Change the calculations as necessary over a wide range of Reynolds Numbers

 

and angles of attack

 

A maximum of three different airfoils may be compared at one time.

 

Not only are calculations performed at a constant Reynolds Number, but there are also two different simulations of an actual airfoil in real world conditions. In the simplest case, the total lift of the airfoil is held constant as the angle of attack is changed. This is what really happens to an airplane in flight.

 

In the more complex case, AeroFoil simulates a wing

 

and calculates the performance characteristics at the root, mean aerodynamic chord, and tip.

 

Designing an airfoil using inverse modeling is a powerful way to create the most appropriate airfoil for a specific situation. During inverse modeling, a desired velocity profile is defined. All of the airfoil parameters such as maximum lift coefficient, angle of attack at stall, stall behavior, pitch moment, extent of laminar and turbulent flow, and the location of airflow separation are caused by the velocity profile.

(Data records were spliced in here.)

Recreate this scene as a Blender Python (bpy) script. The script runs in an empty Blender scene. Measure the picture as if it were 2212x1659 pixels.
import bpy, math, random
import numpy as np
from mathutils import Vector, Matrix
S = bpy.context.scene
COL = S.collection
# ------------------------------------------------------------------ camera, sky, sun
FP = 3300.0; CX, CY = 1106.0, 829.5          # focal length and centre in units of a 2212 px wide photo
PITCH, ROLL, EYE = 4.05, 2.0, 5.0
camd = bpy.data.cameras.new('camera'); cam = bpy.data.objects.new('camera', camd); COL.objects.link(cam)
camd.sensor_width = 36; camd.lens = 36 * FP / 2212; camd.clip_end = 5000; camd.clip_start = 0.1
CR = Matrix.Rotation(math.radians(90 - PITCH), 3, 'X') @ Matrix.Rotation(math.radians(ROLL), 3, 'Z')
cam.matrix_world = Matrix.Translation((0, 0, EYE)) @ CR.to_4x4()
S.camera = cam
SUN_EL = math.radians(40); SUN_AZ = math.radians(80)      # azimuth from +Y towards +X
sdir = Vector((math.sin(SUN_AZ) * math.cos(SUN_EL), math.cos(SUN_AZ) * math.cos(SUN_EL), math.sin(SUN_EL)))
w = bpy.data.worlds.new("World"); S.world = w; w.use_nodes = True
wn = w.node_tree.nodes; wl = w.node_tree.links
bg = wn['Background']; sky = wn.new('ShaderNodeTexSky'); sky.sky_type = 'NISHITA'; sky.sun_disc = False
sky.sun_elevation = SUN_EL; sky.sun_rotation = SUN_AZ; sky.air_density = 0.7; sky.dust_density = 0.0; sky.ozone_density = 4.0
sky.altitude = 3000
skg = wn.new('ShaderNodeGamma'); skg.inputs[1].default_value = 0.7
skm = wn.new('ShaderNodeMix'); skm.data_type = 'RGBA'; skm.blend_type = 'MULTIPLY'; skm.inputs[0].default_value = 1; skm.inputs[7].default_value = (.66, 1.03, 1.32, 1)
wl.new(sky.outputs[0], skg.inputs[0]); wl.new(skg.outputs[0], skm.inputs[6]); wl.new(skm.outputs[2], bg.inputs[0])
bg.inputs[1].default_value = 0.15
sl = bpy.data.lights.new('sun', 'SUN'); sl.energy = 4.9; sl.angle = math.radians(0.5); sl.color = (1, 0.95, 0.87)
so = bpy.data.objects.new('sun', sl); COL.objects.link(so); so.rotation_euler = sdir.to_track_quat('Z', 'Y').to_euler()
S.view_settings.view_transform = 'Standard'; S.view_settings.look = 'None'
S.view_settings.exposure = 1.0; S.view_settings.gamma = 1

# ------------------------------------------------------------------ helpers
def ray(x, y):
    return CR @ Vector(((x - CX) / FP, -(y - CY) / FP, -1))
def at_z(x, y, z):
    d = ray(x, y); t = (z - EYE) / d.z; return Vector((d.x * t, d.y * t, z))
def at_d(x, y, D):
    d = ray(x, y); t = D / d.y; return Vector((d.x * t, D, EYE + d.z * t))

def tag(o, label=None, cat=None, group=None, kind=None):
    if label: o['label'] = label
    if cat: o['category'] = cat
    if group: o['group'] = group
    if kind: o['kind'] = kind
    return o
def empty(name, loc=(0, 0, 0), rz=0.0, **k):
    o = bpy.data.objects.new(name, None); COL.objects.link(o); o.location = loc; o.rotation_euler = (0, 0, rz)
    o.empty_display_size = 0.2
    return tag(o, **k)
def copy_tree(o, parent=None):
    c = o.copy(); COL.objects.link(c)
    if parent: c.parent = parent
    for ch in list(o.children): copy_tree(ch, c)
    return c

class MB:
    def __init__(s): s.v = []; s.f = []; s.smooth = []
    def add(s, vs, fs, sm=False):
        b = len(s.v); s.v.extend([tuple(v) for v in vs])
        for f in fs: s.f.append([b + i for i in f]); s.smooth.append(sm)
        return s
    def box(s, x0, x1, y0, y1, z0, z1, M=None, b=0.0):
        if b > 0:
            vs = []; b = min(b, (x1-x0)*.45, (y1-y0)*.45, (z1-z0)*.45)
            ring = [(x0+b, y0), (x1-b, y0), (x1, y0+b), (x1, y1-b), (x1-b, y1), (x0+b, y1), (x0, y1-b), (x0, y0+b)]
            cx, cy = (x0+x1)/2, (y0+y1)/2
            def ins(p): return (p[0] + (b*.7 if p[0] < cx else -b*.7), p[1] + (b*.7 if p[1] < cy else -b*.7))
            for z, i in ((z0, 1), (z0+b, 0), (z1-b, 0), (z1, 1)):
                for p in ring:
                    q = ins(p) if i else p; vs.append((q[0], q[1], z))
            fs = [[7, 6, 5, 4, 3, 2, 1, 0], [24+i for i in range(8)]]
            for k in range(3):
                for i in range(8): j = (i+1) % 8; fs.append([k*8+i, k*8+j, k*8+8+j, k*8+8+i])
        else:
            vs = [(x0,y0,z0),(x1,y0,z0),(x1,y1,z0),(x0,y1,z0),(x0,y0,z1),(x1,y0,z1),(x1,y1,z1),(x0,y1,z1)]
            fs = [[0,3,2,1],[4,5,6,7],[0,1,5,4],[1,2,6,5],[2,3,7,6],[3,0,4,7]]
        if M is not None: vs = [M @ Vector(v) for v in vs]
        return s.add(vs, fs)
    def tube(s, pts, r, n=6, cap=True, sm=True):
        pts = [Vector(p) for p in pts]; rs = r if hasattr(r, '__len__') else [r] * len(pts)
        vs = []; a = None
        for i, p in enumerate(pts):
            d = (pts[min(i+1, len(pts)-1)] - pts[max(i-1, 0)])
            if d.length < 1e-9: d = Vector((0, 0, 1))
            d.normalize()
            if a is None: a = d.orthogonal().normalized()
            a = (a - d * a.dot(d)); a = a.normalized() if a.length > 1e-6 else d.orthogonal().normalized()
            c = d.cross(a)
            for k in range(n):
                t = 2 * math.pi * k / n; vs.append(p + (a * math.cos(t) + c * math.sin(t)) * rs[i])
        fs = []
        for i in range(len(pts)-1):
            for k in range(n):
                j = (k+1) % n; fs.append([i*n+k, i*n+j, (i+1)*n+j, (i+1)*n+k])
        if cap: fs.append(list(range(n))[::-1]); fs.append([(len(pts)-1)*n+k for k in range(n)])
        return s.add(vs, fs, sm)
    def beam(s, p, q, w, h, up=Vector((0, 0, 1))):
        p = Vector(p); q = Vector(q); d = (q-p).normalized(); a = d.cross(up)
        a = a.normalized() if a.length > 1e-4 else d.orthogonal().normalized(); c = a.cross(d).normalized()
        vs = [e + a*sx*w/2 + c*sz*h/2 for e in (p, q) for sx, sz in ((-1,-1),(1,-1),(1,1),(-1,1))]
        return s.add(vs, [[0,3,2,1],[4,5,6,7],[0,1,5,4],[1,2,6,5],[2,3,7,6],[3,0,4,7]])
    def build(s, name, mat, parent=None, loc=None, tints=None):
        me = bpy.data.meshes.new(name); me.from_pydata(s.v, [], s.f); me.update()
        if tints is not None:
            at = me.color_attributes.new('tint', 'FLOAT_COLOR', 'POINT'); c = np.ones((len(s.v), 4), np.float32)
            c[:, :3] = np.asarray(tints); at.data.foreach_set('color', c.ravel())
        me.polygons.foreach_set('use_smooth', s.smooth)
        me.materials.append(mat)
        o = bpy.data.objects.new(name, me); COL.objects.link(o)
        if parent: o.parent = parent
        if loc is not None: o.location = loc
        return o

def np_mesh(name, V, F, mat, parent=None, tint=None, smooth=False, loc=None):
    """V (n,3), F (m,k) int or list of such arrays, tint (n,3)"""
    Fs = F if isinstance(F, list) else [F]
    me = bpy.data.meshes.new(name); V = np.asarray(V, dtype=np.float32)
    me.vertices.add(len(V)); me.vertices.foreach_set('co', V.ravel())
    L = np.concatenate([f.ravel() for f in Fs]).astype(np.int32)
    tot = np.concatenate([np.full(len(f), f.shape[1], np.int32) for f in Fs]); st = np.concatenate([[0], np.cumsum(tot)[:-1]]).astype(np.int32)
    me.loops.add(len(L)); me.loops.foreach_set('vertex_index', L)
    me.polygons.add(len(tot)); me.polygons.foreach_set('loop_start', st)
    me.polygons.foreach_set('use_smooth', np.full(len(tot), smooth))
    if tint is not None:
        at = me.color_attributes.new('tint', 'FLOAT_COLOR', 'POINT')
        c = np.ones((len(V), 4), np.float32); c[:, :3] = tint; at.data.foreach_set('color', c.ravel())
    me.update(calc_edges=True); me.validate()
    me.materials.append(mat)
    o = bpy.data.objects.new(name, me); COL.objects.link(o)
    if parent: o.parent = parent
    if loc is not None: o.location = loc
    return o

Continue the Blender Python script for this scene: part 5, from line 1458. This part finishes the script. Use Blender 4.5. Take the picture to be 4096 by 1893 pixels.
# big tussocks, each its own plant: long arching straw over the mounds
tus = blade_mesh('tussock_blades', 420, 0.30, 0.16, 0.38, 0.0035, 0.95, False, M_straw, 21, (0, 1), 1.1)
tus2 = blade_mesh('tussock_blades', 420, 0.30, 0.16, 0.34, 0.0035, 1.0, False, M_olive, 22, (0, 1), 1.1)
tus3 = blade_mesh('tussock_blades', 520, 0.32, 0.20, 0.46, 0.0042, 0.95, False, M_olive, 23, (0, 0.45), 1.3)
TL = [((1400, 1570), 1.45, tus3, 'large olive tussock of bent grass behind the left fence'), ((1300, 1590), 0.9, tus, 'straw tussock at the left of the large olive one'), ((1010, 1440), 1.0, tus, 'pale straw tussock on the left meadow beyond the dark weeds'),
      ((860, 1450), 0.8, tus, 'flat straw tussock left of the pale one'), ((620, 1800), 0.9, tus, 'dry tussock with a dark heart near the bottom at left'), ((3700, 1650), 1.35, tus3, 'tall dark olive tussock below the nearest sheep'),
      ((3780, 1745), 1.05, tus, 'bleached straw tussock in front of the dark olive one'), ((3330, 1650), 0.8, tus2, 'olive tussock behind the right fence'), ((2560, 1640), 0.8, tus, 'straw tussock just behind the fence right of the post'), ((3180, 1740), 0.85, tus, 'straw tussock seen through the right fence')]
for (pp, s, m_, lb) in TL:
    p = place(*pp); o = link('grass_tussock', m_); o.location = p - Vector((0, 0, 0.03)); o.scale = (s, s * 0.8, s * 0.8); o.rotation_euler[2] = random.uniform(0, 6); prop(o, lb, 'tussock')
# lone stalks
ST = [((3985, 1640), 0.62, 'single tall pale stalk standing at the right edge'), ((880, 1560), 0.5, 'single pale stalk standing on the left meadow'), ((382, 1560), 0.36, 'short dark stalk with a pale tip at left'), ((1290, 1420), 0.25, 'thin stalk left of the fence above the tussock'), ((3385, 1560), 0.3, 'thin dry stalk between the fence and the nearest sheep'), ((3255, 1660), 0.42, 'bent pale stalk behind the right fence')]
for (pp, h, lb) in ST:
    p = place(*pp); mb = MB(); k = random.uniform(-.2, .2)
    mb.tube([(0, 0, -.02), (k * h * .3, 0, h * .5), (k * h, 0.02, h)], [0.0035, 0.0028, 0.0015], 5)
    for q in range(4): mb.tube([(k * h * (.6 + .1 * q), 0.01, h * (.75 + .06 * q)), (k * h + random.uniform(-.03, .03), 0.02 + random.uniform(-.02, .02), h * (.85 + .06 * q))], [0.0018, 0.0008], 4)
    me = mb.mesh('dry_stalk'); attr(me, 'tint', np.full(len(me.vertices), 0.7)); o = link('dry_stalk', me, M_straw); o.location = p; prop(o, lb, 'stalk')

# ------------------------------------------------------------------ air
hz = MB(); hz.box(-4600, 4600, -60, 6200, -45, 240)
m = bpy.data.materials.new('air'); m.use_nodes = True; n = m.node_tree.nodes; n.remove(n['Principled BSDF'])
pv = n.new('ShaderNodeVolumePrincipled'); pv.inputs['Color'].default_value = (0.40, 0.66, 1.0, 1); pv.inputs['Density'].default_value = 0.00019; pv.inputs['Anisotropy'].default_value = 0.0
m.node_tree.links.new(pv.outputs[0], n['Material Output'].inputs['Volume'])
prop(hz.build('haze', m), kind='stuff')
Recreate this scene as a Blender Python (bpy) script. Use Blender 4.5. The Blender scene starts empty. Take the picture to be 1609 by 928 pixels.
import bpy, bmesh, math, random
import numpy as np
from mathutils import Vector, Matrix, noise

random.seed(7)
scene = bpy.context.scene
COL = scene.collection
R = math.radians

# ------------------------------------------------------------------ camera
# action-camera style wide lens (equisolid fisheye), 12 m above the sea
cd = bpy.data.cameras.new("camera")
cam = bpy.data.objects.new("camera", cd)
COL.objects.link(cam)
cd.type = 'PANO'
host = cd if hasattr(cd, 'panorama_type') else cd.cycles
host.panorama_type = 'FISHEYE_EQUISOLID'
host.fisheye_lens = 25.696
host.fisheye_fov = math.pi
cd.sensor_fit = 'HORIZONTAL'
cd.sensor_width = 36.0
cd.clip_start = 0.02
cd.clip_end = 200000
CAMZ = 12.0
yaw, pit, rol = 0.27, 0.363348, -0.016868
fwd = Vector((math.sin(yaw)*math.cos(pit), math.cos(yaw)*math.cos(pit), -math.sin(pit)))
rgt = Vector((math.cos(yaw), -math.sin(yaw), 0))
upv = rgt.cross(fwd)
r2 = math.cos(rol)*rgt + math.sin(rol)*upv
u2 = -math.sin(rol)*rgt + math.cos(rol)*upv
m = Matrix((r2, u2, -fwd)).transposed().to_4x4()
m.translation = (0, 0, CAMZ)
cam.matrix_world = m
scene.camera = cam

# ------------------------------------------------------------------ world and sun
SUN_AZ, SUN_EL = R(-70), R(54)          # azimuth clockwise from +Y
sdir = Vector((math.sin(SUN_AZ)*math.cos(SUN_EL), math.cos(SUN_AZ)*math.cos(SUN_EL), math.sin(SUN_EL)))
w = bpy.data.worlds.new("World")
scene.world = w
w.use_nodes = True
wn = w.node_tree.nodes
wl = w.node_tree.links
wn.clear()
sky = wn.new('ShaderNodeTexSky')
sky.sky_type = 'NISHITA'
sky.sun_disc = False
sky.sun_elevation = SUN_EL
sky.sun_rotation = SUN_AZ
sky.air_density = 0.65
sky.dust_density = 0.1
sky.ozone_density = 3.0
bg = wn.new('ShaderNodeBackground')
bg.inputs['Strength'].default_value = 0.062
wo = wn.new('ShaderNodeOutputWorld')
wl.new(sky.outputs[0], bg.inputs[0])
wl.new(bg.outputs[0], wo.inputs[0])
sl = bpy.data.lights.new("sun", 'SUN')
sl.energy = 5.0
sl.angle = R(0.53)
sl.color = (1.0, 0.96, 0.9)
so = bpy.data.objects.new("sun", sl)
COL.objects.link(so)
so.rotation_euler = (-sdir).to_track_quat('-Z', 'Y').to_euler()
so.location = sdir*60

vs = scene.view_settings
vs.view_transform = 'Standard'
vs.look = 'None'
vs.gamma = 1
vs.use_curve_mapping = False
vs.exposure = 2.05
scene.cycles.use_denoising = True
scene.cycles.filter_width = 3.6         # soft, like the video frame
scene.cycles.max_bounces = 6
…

By specifying the desired velocity, an airfoil is created which will have the required performance.

 

In the inverse modeling process, a segment of the airfoil is assigned a design coefficient of lift. On the upper surface of the airfoil, at any coefficient of lift less than this design value, the velocity over that segment will be increasing. This means that the boundary layer over that segment will remain attached to the surface and it will tend to remain laminar.

 

As the airfoil coefficient of lift increases above the design value over the segment, the velocity will begin to decrease. Boundary layer thickness will increase more rapidly, turbulent flow will begin to occur, which in turn will eventually result in airflow separation.

 

At the trailing edge, the shape of the velocity profile is altered just by adjusting the magnitude and slope. Boundary layer growth may be easily controlled. The design process may be exited at any time to allow any of the analysis calculations to be performed. Depending upon the results of the analysis calculations, the design process may be re-entered and changes made to the airfoil.